Achille Lauro canta la disperazione di una vita svuotata di senso. Attorno a lui ragliano gli esaltatori della banalità del nulla.
di Domenico Airoma
Ci risiamo. C’è cascato di nuovo. Questa volta non è solo il ritornello di una sua canzone, ma un modo di essere, prima ancora che di cantare. Forse è la denuncia di un mal-essere, cioè di una persona che vive male; forse è solo banale ricerca di visibilità. Fatto è che più che Achille Lauro che si auto-battezza sul palco dell’Ariston, colpiscono le reazioni di coloro che vogliono trovare a tutti i costi un significato profondo, una giustificazione artistica, una dignità ideale.
La realtà e che siamo dinanzi all’ennesima, eclatante, manifestazione della banalità del nulla. E quel che non si coglie è che la prima vittima di questa assenza assordante di senso del vivere è proprio chi ha bisogno di mettere in scena il simbolo della nascita a nuova vita, inconsciamente consapevole dell’insensatezza di quella vissuta.
Più che imbarazzare i credenti, Achille Lauro dovrebbe creare più di un imbarazzo ai cultori della nostra modernità affrancata da regole e principi, ai cantori della libertà senza limiti, ai sacerdoti della dissacrazione acida. Di chi è infatti figlio ed erede il cantante “anabattista” se non di questa epoca? Quale aria ha respirato, in quale ambiente è cresciuto, se non in un contesto imbevuto di ostile avversione verso tutto ciò che richiamasse una dimensione verticale dell’esistenza?

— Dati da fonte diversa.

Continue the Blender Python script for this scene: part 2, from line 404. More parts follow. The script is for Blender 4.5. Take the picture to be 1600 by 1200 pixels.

Ed ora restituisce ciò che ha ricevuto: una banalità disperata.
Giacché se per lui e per quanti lo hanno acclamato quel gesto non è simbolo di altro, non è segno dell’Altro, allora è evidente che ci troviamo al cospetto di un uomo che si è versato in testa dell’acqua, cantando dinanzi a migliaia di persone; il che non è esattamente la stessa cosa di chi canta sotto la doccia del proprio bagno.
I cristiani sanno di dover mettere in conto offese e gesti irridenti: Cristo ci ha ammoniti adeguatamente sul punto.
I maître à penser di questo nostro tempo, però, non cantino vittoria. Achille è per loro lo sberleffo e l’atto di accusa. Non ha solo messo in scena un gesto vuoto di senso; ha mostrato quanto quella vita sia banale senza che qualcuno o qualcosa gli dia senso. Senza che egli stesso ne fosse consapevole: in modo naturalmente ridicolo.
Il problema non è quel suo canto disperato, ma il raglio stonato delle tante comparse di un palcoscenico senza futuro.